Each of the entries should be retyped precisely as it appears.

**** RAW RECORDS ****

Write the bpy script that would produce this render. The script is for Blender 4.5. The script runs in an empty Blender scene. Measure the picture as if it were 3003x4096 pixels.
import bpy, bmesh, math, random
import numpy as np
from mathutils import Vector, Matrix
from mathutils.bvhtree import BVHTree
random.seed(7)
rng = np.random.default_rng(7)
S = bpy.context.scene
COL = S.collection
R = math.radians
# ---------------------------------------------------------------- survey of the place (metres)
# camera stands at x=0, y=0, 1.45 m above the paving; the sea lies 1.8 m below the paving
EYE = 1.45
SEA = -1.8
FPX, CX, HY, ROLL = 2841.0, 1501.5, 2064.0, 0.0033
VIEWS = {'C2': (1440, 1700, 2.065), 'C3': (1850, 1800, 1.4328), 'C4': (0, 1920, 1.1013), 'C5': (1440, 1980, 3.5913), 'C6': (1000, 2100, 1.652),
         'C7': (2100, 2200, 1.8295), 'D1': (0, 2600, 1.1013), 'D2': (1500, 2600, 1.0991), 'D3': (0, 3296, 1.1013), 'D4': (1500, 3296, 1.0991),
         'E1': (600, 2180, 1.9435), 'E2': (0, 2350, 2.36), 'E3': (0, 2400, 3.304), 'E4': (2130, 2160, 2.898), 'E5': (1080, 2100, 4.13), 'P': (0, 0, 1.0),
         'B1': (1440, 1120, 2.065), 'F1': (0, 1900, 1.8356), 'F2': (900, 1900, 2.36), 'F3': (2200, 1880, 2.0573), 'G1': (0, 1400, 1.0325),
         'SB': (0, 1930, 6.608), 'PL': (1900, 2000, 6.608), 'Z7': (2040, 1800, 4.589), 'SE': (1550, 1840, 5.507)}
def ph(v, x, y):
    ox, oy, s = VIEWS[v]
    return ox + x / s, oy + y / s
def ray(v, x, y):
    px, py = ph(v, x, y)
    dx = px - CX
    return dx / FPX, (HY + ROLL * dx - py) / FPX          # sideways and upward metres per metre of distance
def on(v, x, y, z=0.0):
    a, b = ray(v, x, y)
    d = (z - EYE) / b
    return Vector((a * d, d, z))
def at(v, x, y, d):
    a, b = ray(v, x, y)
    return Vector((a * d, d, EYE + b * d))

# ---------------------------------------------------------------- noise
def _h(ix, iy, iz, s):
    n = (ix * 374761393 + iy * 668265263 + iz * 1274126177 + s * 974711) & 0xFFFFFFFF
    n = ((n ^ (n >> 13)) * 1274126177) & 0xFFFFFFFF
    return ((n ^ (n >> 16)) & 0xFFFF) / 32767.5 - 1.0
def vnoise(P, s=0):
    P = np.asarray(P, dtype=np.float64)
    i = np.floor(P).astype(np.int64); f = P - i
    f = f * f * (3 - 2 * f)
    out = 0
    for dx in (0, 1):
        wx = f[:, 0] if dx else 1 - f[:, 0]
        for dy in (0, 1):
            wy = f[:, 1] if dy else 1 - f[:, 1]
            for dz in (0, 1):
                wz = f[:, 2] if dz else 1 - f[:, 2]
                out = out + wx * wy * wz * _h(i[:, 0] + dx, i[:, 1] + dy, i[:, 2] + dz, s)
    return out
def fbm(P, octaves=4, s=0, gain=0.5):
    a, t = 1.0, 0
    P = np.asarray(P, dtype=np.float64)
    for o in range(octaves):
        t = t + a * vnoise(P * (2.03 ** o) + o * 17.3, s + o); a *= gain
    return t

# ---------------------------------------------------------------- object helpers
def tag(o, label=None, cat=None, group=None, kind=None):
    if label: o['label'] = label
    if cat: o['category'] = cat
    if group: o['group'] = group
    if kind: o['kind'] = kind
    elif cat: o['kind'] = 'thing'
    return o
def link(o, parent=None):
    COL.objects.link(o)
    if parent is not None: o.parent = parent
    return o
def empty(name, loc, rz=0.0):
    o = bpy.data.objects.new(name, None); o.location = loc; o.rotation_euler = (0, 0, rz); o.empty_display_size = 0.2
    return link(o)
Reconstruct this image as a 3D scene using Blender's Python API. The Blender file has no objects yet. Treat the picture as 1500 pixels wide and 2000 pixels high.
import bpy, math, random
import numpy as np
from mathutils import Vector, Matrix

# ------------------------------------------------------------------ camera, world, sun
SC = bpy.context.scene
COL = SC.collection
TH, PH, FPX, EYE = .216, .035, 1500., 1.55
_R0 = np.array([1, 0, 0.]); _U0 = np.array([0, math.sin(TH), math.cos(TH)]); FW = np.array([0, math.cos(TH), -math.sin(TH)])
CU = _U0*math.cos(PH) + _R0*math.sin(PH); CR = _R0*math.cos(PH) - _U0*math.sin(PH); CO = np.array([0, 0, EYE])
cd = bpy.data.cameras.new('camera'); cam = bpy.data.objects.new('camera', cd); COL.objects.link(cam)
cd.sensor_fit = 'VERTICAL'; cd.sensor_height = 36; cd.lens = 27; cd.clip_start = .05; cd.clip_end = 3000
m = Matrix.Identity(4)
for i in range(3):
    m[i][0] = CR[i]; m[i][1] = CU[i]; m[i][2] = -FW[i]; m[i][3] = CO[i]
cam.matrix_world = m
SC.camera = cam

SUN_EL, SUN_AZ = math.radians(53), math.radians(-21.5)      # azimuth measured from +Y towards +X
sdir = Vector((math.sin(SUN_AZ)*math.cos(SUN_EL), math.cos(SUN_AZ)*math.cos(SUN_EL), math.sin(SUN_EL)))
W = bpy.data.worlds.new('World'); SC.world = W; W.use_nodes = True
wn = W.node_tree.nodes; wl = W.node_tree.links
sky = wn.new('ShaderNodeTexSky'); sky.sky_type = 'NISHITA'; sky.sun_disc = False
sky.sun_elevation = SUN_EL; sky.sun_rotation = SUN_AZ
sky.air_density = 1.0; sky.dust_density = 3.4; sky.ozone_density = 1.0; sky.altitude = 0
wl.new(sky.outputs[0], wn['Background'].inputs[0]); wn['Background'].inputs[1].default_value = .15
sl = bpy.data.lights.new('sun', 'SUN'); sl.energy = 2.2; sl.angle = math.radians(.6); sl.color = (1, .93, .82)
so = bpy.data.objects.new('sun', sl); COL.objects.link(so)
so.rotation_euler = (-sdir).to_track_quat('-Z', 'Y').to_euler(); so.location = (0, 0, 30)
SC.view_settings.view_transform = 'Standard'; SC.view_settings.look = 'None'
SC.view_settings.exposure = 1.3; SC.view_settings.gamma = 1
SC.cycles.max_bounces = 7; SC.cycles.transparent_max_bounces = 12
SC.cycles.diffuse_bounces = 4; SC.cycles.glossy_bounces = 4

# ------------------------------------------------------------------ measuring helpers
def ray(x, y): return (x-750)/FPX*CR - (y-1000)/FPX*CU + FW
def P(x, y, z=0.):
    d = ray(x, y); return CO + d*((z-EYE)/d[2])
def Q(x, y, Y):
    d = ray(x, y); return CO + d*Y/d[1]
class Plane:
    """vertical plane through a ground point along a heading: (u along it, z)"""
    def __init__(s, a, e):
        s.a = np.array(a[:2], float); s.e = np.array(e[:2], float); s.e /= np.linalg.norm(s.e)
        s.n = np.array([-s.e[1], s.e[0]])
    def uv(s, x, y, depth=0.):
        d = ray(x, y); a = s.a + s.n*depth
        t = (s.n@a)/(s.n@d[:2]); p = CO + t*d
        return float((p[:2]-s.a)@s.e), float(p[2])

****

TASK SOLUTION
Write the bpy script that would produce this render. The script is for Blender 4.5. The script runs in an empty Blender scene. Measure the picture as if it were 3003x4096 pixels.
import bpy, bmesh, math, random
import numpy as np
from mathutils import Vector, Matrix
from mathutils.bvhtree import BVHTree
random.seed(7)
rng = np.random.default_rng(7)
S = bpy.context.scene
COL = S.collection
R = math.radians
# ---------------------------------------------------------------- survey of the place (metres)
# camera stands at x=0, y=0, 1.45 m above the paving; the sea lies 1.8 m below the paving
EYE = 1.45
SEA = -1.8
FPX, CX, HY, ROLL = 2841.0, 1501.5, 2064.0, 0.0033
VIEWS = {'C2': (1440, 1700, 2.065), 'C3': (1850, 1800, 1.4328), 'C4': (0, 1920, 1.1013), 'C5': (1440, 1980, 3.5913), 'C6': (1000, 2100, 1.652),
         'C7': (2100, 2200, 1.8295), 'D1': (0, 2600, 1.1013), 'D2': (1500, 2600, 1.0991), 'D3': (0, 3296, 1.1013), 'D4': (1500, 3296, 1.0991),
         'E1': (600, 2180, 1.9435), 'E2': (0, 2350, 2.36), 'E3': (0, 2400, 3.304), 'E4': (2130, 2160, 2.898), 'E5': (1080, 2100, 4.13), 'P': (0, 0, 1.0),
         'B1': (1440, 1120, 2.065), 'F1': (0, 1900, 1.8356), 'F2': (900, 1900, 2.36), 'F3': (2200, 1880, 2.0573), 'G1': (0, 1400, 1.0325),
         'SB': (0, 1930, 6.608), 'PL': (1900, 2000, 6.608), 'Z7': (2040, 1800, 4.589), 'SE': (1550, 1840, 5.507)}
def ph(v, x, y):
    ox, oy, s = VIEWS[v]
    return ox + x / s, oy + y / s
def ray(v, x, y):
    px, py = ph(v, x, y)
    dx = px - CX
    return dx / FPX, (HY + ROLL * dx - py) / FPX          # sideways and upward metres per metre of distance
def on(v, x, y, z=0.0):
    a, b = ray(v, x, y)
    d = (z - EYE) / b
    return Vector((a * d, d, z))
def at(v, x, y, d):
    a, b = ray(v, x, y)
    return Vector((a * d, d, EYE + b * d))

# ---------------------------------------------------------------- noise
def _h(ix, iy, iz, s):
    n = (ix * 374761393 + iy * 668265263 + iz * 1274126177 + s * 974711) & 0xFFFFFFFF
    n = ((n ^ (n >> 13)) * 1274126177) & 0xFFFFFFFF
    return ((n ^ (n >> 16)) & 0xFFFF) / 32767.5 - 1.0
def vnoise(P, s=0):
    P = np.asarray(P, dtype=np.float64)
    i = np.floor(P).astype(np.int64); f = P - i
    f = f * f * (3 - 2 * f)
    out = 0
    for dx in (0, 1):
        wx = f[:, 0] if dx else 1 - f[:, 0]
        for dy in (0, 1):
            wy = f[:, 1] if dy else 1 - f[:, 1]
            for dz in (0, 1):
                wz = f[:, 2] if dz else 1 - f[:, 2]
                out = out + wx * wy * wz * _h(i[:, 0] + dx, i[:, 1] + dy, i[:, 2] + dz, s)
    return out
def fbm(P, octaves=4, s=0, gain=0.5):
    a, t = 1.0, 0
    P = np.asarray(P, dtype=np.float64)
    for o in range(octaves):
        t = t + a * vnoise(P * (2.03 ** o) + o * 17.3, s + o); a *= gain
    return t

# ---------------------------------------------------------------- object helpers
def tag(o, label=None, cat=None, group=None, kind=None):
    if label: o['label'] = label
    if cat: o['category'] = cat
    if group: o['group'] = group
    if kind: o['kind'] = kind
    elif cat: o['kind'] = 'thing'
    return o
def link(o, parent=None):
    COL.objects.link(o)
    if parent is not None: o.parent = parent
    return o
def empty(name, loc, rz=0.0):
    o = bpy.data.objects.new(name, None); o.location = loc; o.rotation_euler = (0, 0, rz); o.empty_display_size = 0.2
    return link(o)
Reconstruct this image as a 3D scene using Blender's Python API. The Blender file has no objects yet. Treat the picture as 1500 pixels wide and 2000 pixels high.
import bpy, math, random
import numpy as np
from mathutils import Vector, Matrix

# ------------------------------------------------------------------ camera, world, sun
SC = bpy.context.scene
COL = SC.collection
TH, PH, FPX, EYE = .216, .035, 1500., 1.55
_R0 = np.array([1, 0, 0.]); _U0 = np.array([0, math.sin(TH), math.cos(TH)]); FW = np.array([0, math.cos(TH), -math.sin(TH)])
CU = _U0*math.cos(PH) + _R0*math.sin(PH); CR = _R0*math.cos(PH) - _U0*math.sin(PH); CO = np.array([0, 0, EYE])
cd = bpy.data.cameras.new('camera'); cam = bpy.data.objects.new('camera', cd); COL.objects.link(cam)
cd.sensor_fit = 'VERTICAL'; cd.sensor_height = 36; cd.lens = 27; cd.clip_start = .05; cd.clip_end = 3000
m = Matrix.Identity(4)
for i in range(3):
    m[i][0] = CR[i]; m[i][1] = CU[i]; m[i][2] = -FW[i]; m[i][3] = CO[i]
cam.matrix_world = m
SC.camera = cam

SUN_EL, SUN_AZ = math.radians(53), math.radians(-21.5)      # azimuth measured from +Y towards +X
sdir = Vector((math.sin(SUN_AZ)*math.cos(SUN_EL), math.cos(SUN_AZ)*math.cos(SUN_EL), math.sin(SUN_EL)))
W = bpy.data.worlds.new('World'); SC.world = W; W.use_nodes = True
wn = W.node_tree.nodes; wl = W.node_tree.links
sky = wn.new('ShaderNodeTexSky'); sky.sky_type = 'NISHITA'; sky.sun_disc = False
sky.sun_elevation = SUN_EL; sky.sun_rotation = SUN_AZ
sky.air_density = 1.0; sky.dust_density = 3.4; sky.ozone_density = 1.0; sky.altitude = 0
wl.new(sky.outputs[0], wn['Background'].inputs[0]); wn['Background'].inputs[1].default_value = .15
sl = bpy.data.lights.new('sun', 'SUN'); sl.energy = 2.2; sl.angle = math.radians(.6); sl.color = (1, .93, .82)
so = bpy.data.objects.new('sun', sl); COL.objects.link(so)
so.rotation_euler = (-sdir).to_track_quat('-Z', 'Y').to_euler(); so.location = (0, 0, 30)
SC.view_settings.view_transform = 'Standard'; SC.view_settings.look = 'None'
SC.view_settings.exposure = 1.3; SC.view_settings.gamma = 1
SC.cycles.max_bounces = 7; SC.cycles.transparent_max_bounces = 12
SC.cycles.diffuse_bounces = 4; SC.cycles.glossy_bounces = 4

# ------------------------------------------------------------------ measuring helpers
def ray(x, y): return (x-750)/FPX*CR - (y-1000)/FPX*CU + FW
def P(x, y, z=0.):
    d = ray(x, y); return CO + d*((z-EYE)/d[2])
def Q(x, y, Y):
    d = ray(x, y); return CO + d*Y/d[1]
class Plane:
    """vertical plane through a ground point along a heading: (u along it, z)"""
    def __init__(s, a, e):
        s.a = np.array(a[:2], float); s.e = np.array(e[:2], float); s.e /= np.linalg.norm(s.e)
        s.n = np.array([-s.e[1], s.e[0]])
    def uv(s, x, y, depth=0.):
        d = ray(x, y); a = s.a + s.n*depth
        t = (s.n@a)/(s.n@d[:2]); p = CO + t*d
        return float((p[:2]-s.a)@s.e), float(p[2])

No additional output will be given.